7/28/08

Guarantees

I don't think the Casey Blake acquisition guarantees October baseball for the dodgers.  There's still a lot of baseball left (58 more games worth).  I think it does guarantee a bit more offensive production from the third base position.  
There is strong speculation that Ned's job is in jeopardy.  Perhaps making the playoffs staves off his axing.  I don't know if anyone or any outcome could seal his fate one way or another, but the calls for his head made me think about the things that the media were complaining about when the dodgers were losing badly and not seeming like they'd be in the hunt for a playoff spot. 
DL'd payroll is a big sore spot.  It's not so focused under the microscope now that some of the DL'd payroll is back on the field and the dodgers are kind of winning. In the case of Andruw Jones, he's back on the field but performing badly.  Nomar was out for most of the season and is now the starting shortstop, but may be injured yet again.  Schmidt hasn't pitched since '07 and only then pitched 25 2/3 innings in a whopping 6 starts.  Loaiza's useless and overpaid rear end spent some titme on the DL before being DFA'd.  He's now unemployed, but he can still roll around in the 7.5 million dollars he's still getting paid by the dodgers.  I think they'll still have to pay 375 grand to buy out his '09 option.  Furcal, the straw that stirred the dodgers' offense drink is sidelined with no timetable to return in the walk year of his three year contract.  I don't think anyone is really mad at Ned for that signing.  The payroll of this season's team is huge...bloated even with a lot of it not playing.
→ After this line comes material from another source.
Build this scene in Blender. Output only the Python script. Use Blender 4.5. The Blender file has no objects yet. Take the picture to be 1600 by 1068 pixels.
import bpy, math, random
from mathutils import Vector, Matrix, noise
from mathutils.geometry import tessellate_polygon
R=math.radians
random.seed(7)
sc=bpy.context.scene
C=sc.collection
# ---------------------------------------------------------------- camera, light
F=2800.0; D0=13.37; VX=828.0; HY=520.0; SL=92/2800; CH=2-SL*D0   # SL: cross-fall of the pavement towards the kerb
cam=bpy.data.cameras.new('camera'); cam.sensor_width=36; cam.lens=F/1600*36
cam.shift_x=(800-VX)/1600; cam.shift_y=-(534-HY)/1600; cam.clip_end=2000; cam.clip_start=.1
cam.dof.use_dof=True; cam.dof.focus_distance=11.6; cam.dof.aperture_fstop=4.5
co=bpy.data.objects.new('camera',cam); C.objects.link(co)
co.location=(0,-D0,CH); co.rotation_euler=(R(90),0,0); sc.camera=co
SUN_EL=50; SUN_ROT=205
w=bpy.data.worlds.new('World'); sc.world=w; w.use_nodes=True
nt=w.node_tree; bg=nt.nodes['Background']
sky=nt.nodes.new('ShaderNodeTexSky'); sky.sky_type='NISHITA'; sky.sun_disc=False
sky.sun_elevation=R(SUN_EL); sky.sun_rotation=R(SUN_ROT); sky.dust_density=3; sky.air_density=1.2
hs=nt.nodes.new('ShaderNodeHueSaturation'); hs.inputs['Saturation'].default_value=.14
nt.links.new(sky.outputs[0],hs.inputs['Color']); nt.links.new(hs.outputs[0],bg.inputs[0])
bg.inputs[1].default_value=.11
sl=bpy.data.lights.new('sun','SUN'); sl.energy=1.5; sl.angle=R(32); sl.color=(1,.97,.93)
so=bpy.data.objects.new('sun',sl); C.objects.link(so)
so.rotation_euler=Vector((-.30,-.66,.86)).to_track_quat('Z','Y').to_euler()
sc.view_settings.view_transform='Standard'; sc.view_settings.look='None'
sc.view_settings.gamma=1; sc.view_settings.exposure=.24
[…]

So how is the team set up for the future should things not work out this year?  How bad is this GM at cutting the hamstrings of the team's future?  Surprisingly not that bad.  There is only about 65 million in guaranteed salary, bonus payouts, and options to be paid out for '09 and about 35 million for 2010.  Those numbers don't include pay raises for the younger players that are pre-arbitration or are arbitration eligible.  The team seems pretty flexible going forward. Andruw Jones and Jason Schmidt are the biggest ticket items in the '09 salary basket followed by Kuroda, Pierre, and Penny.  Free agents are risky business.  They don't all work out.  Ask other big market teams like the Mets and Yankees.  Assuming McCourt is comfortable with about 110 million payroll or less for a "contending" team, Colletti's commitments in '09 and '10 don't make his free agent signing failures don't seem crippling enough to hurt the team's ability to add star, in prime, talent to their awesome, emerging nucleus of young players.  Whether or not it causes McCourt to fire Colletti is another matter.  I can't guarantee Colletti's job either way for reasons unrelated to how many McCourt dollars are being paid to people rehabbing injuries.